Wśród rozmówców Trumpa był m.in. lider eurosceptycznej Partii Brexitu Nigel Farage, którego ugrupowanie triumfowało w majowych wyborach do Parlamentu Europejskiego.
Jako pierwsi jego obecność w Winfield House, rezydencji amerykańskiego ambasadora w Regent's Parku, dostrzegli obsługujący wizytę fotoreporterzy, a niedługo później sam Farage poinformował na Twitterze, że odbył "dobre spotkanie z prezydentem". "On naprawdę wierzy w brexit i jest zachwycony wizytą w Londynie" - dodał.

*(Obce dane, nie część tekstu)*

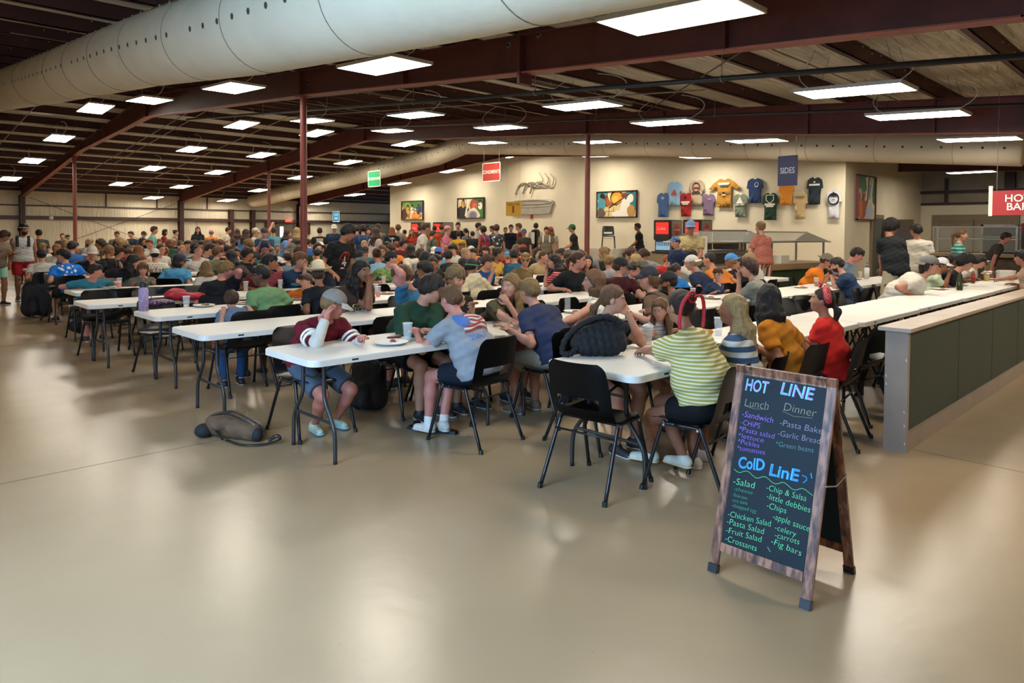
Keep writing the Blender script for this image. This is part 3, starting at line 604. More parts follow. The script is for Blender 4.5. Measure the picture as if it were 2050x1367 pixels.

To kolejny przypadek, gdy Trump wykorzystuje swój pobyt w Londynie do politycznych konsultacji poza oficjalnym programem wizyty ustalonym z gospodarzami.
Zdaniem mediów w poniedziałek wieczorem - jeszcze przed spotkaniem z premier May i członkami jej rządu - prezydent przeprowadził 20-minutową rozmowę telefoniczną z faworytem do zastąpienia May na stanowisku szefowej rządu, byłym ministrem spraw zagranicznych Borisem Johnsonem.
Na wtorkowy wieczór zaplanowane jest z kolei spotkanie z innym pretendentem do objęcia urzędu po May, ministrem środowiska Michaelem Gove'em, a na środę - z obecnym szefem brytyjskiej dyplomacji Jeremym Huntem.
W trakcie wspólnej konferencji prasowej z obecną premier Trump zdecydował się nawet na nieformalne poparcie kandydatur Johnsona i Hunta, oceniając, że obaj "zrobiliby bardzo dobrą robotę".
Poparcie Trumpa może mieć istotne znaczenie w procesie wyboru dwóch czołowych kandydatów na lidera Partii Konserwatywnej. Rozpocznie się on w przyszłym tygodniu.
Dotychczas do zastąpienia May zgłosiło się aż 13 chętnych, ale dwóch z nich później z rywalizacji wycofało się. Zasiadający w Izbie Gmin posłowie torysów wybiorą w kolejnych tygodniach finałową dwójkę, a ostateczną decyzję podejmą wszyscy członkowie ugrupowania.
Prezydent Trump przeprowadził rozmowy także z dwoma prominentnymi zwolennikami brexitu: byłym liderem Partii Konserwatywnej Iainem Duncanem Smithem i byłym ministrem środowiska Owenem Patersonem.
Te poboczne spotkania mają szczególne znaczenie w obliczu potwierdzenia przez Downing Street informacji, że w trakcie wizyty nie doszło do rozmów w cztery oczy między prezydentem a obecną premier. Dyskusja liderów miała szerszy charakter - udział w niej wzięła większa liczba przedstawicieli obu administracji.
Na środę zaplanowano ponadto uroczyste obchody 75. rocznicy lądowania aliantów w Normandii. Po południu Trump poleci do Irlandii, gdzie spotka się z premierem Leo Varadkarem oraz odwiedzi swoje pole golfowe w Doonbeg.
W czwartek rano Trump uda się do Francji, by również tam wziąć udział w obchodach rocznicy lądowania w Normandii i spotkać się z prezydentem Emmanuelem Macronem. Po południu wróci do Irlandii, gdzie zostanie do piątku.